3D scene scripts

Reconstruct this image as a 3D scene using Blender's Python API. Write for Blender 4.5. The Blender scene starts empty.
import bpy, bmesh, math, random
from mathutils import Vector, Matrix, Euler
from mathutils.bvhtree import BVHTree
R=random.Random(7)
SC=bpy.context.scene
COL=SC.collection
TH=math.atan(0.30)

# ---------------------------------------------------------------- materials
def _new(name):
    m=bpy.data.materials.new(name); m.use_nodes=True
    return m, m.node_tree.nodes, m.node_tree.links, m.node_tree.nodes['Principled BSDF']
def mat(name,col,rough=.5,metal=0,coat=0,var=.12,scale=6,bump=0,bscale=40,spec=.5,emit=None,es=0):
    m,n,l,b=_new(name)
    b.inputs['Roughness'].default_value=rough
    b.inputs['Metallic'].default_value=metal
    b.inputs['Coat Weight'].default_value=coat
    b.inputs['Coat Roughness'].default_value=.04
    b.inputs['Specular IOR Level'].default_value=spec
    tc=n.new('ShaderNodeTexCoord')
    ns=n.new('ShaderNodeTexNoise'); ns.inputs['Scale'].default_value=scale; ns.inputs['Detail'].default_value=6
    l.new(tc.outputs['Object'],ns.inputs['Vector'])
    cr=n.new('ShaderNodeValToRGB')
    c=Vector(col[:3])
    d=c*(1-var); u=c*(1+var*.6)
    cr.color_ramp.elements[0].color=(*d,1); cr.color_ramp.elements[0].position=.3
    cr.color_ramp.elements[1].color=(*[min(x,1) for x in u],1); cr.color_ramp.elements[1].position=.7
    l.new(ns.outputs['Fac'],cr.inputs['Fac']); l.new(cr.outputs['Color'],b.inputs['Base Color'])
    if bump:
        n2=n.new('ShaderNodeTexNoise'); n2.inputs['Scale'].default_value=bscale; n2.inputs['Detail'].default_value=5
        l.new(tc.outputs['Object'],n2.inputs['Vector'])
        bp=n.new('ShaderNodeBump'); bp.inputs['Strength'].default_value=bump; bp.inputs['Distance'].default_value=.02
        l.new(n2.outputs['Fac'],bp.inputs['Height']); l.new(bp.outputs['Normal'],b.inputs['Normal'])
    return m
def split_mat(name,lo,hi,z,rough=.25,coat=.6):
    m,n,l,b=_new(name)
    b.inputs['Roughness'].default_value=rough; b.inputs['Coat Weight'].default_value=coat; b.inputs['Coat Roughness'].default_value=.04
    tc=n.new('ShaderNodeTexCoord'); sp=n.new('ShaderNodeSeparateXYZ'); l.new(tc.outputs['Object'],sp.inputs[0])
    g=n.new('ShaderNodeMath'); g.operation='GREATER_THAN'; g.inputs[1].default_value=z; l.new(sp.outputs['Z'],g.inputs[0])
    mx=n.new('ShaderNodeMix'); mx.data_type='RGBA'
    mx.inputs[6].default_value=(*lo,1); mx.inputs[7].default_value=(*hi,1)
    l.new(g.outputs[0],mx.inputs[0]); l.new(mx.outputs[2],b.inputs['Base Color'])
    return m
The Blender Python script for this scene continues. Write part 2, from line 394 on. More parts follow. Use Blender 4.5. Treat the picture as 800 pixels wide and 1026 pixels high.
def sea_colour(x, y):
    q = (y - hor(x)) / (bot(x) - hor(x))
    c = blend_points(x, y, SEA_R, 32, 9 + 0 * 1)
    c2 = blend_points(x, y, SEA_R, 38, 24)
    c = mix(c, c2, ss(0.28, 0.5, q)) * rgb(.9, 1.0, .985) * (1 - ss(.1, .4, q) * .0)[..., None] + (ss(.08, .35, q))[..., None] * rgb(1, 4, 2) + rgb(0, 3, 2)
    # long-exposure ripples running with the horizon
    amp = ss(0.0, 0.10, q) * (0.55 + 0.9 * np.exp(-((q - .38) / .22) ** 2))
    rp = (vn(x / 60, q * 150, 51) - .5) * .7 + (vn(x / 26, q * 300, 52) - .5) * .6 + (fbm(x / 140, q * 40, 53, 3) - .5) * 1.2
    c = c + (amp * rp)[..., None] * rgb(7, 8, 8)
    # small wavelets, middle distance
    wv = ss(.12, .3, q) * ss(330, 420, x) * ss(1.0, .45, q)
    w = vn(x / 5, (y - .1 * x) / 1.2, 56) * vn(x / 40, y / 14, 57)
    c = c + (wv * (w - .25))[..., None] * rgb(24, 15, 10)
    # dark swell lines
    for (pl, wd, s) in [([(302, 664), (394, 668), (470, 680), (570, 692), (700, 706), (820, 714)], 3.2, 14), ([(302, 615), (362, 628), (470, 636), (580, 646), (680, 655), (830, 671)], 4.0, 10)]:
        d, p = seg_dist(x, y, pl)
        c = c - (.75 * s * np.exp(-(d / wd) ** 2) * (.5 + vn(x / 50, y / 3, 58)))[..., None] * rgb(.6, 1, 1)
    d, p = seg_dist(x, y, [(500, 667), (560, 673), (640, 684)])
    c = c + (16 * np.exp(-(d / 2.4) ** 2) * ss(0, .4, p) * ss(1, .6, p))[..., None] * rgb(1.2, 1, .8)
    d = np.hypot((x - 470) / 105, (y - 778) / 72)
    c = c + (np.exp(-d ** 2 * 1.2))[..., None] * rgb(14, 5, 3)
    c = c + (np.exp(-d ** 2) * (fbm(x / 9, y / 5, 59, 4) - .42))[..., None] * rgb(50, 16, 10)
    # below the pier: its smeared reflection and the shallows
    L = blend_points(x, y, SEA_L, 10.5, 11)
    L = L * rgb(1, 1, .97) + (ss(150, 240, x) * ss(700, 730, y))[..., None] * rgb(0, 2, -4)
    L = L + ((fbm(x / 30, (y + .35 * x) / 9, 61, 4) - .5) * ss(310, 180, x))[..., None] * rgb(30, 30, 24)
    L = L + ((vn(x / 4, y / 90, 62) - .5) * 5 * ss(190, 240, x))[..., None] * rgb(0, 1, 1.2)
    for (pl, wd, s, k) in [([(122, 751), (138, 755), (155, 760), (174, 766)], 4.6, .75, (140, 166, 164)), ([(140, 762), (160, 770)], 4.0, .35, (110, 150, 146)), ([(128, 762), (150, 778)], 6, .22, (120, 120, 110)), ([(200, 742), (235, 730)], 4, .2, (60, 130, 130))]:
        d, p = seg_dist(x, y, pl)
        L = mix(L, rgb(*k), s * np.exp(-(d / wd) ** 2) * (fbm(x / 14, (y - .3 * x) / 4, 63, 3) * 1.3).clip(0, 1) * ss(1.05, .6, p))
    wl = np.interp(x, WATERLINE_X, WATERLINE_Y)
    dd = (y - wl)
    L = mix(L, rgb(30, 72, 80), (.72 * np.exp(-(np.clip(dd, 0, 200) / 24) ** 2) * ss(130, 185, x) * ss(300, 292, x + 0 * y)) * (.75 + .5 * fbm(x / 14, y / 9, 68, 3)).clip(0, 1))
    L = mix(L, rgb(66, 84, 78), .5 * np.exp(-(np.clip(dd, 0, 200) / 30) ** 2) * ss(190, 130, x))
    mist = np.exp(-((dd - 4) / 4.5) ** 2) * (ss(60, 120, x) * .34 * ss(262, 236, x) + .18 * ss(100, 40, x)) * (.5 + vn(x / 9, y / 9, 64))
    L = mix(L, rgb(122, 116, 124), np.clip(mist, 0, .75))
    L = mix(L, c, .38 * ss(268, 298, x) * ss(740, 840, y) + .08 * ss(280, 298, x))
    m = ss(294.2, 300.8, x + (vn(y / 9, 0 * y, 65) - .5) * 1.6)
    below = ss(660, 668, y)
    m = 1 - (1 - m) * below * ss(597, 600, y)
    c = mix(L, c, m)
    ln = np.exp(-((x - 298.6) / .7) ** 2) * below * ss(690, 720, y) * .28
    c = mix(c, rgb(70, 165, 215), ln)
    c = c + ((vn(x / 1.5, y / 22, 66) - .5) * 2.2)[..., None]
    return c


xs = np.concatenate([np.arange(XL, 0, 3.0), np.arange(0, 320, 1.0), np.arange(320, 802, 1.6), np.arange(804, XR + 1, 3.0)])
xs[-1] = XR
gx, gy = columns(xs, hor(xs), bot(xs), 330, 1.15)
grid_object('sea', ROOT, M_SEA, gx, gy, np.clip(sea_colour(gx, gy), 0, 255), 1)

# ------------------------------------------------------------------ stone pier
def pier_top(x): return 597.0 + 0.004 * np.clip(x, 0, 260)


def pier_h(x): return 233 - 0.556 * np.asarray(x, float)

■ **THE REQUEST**
Return exactly the lines from the beginning of the data above through the one containing "TH=math.atan(0.30)", please. Include both end lines and add nothing else.

■ **RESPONSE**
Reconstruct this image as a 3D scene using Blender's Python API. Write for Blender 4.5. The Blender scene starts empty.
import bpy, bmesh, math, random
from mathutils import Vector, Matrix, Euler
from mathutils.bvhtree import BVHTree
R=random.Random(7)
SC=bpy.context.scene
COL=SC.collection
TH=math.atan(0.30)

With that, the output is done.